Il vino: Bonsai Toscana Rosso Igt
Grazie all’altissima densità d’impianto, le radici sono costrette a scendere in profondità più velocemente per ricavare le sostanze nutritive che vanno ad arricchire il vino. Si ottiene così un sangiovese unico, un azzardo ben riuscito.

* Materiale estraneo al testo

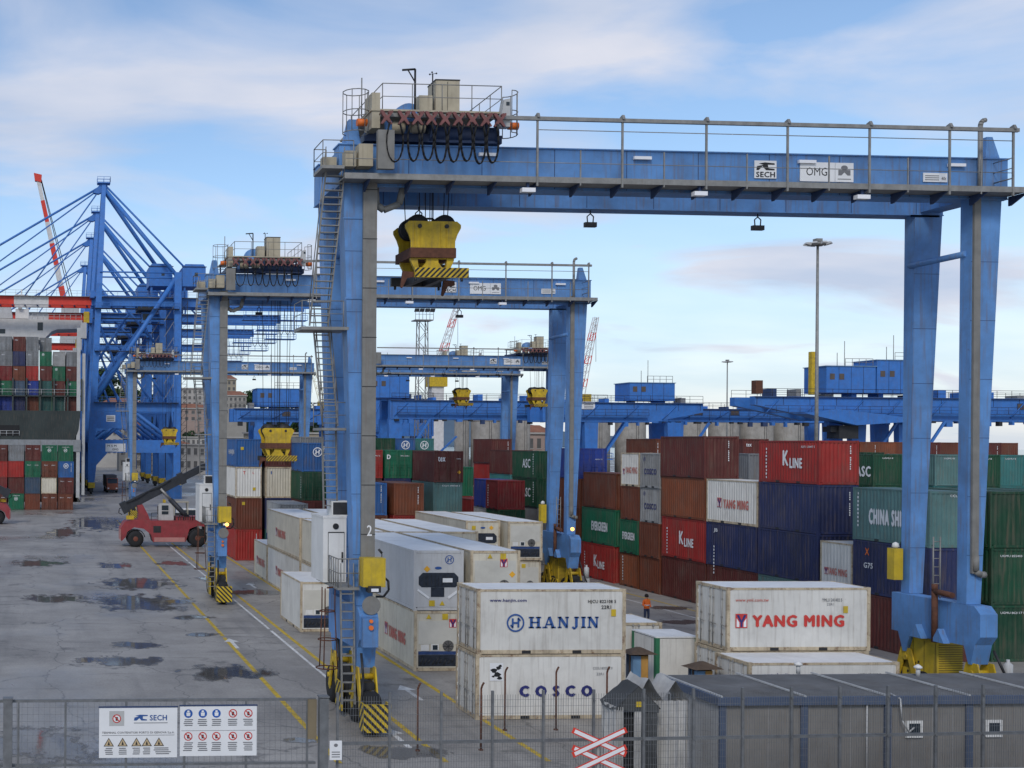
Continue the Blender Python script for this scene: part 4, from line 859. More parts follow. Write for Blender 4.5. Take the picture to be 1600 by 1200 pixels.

Lungarotti | Torgiano (Perugia) lungarotti.it
Quello dei Lungarotti è un progetto molto moderno, se osservato con lo sguardo di oggi; figuriamoci negli anni Sessanta quando è stato immaginato e avviato. I viaggi pionieristici, negli Stati Uniti e soprattutto in Francia, illuminarono gli occhi vispi di Giorgio Lungarotti, uno abituato a inventare il futuro più che seguire il corso lento delle cose. In men che non si dica, in una terra che usciva a fatica dalle secche della mezzadria, realizza una cantina capace di attirare l’attenzione della critica di mezzo mondo. Costruendo letteralmente un territorio, la sua denominazione, e anticipando di una trentina d’anni almeno le regole auree dell’enoturismo. Vino dunque, ma anche accoglienza, ristorazione, cultura. Da le Tre Vaselle, elegante albergo nel cuore di Torgiano oggi affidato a una gestione esterna, all’agriturismo Poggio alle Vigne, immerso tra alcuni dei più bei filari di proprietà. E poi il lavoro duraturo della Fondazione Lungarotti, presieduta dalla storica dell’arte e archivista Maria Grazia Marchetti Lungarotti, e l’opera visionaria del Museo del Vino (MUVIT) e di quello dell’Olio (MOO). Oggi al timone dell’impresa ci sono le sorelle Chiara e Teresa, che non smettono di seminare i valori di sempre e coltivare il futuro. Tra i progetti più recenti, la cantina di Montefalco, ovviamente votata all’accoglienza e agli eventi, e la crescente attenzione alla sostenibilità: dall’impianto a biomasse attivo già dal 2004 all’adesione al progetto V.I.V.A. (Valutazione dell’Impatto della Vitivinicoltura sull’Ambiente).
Il vino: Torgiano Rosso Docg Riserva Rubesco Vigna Monticchio
È l’emblema della cantina, il vino che ha disegnato l’Umbria nella mappa enologica mondiale. Figlio di un cru vocato di sangiovese che sfida il tempo con classe ed eleganza.